Boden introduced Chapman to his talent agent, Sanjay Burman, a packaging agent at the Characters Talent Agency in Toronto, who signed Chapman as a client. The agency then gave the script to another client, the actor Yaphet Kotto, who plays Lieutenant Giardello on "Homicide." Burman said Kotto liked the script and was waiting for a rewrite before attaching himself to the project.

"We think it's a viable script and would never have known about Colin Chapman had it not been for the Internet," Burman said.

Chapman said that there was no good reason not to publish on the Web and "1,000 reasons to do it."

"You get a chance of getting discovered that you're not going to get anywhere else," he added.

Hollywood insiders are not so sanguine about the Web's value as a talent scout. Cheryl Stanley, vice president for creative affairs at More-Medavoy Management, which represents writers, said she and her colleagues did not have time to search the Web. But she did acknowledge that someone could be discovered that way. "Miracles do happen," she said.
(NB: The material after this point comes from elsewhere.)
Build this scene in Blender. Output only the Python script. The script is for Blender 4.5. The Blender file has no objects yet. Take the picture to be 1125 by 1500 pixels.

Referring to the posting of screenplays, Ms. Stanley said: "I wouldn't recommend it for anyone who's working under the system or even close to the outside.

The reason we do business this way is to protect our writers, to make sure that they get paid for what makes them special and unique, and that's their ideas."

Tom Edgar, Webmaster of the Zoetrope site, acknowledged that there was some risk of theft but said it was far outweighed by the benefits the site offered.

Writers who submit scripts to Zoetrope with ideas they think are easy to steal can list them on the site's "anti-rip-off registry." When the company makes films, it will search the registry for similar scripts.

Should it find any, Edgar said, Zoetrope will "attempt to come to an appropriate agreement" with the writer.

"You're not going to sell your screenplay if you're not going to get the word out there," said Gina VanName, the proprietor of writerswebsite.com.

Ms. VanName, an aspiring screenwriter herself, routinely sends e-mail messages to agents, managers and producers with news from her Web site.

"If you're really paranoid about it, then don't put that particular screenplay up there," she advised.

For screenwriters who publish online, having their movies made is a gnat on the probability scale when compared with the chances of having them stolen.

But despite the slim odds, the Web gives them something they never had before: an audience.

"I've had hundreds of people read my script and share their responses with me," Chapman said.

"I have had a chance that almost every other aspiring screenwriter hasn't had."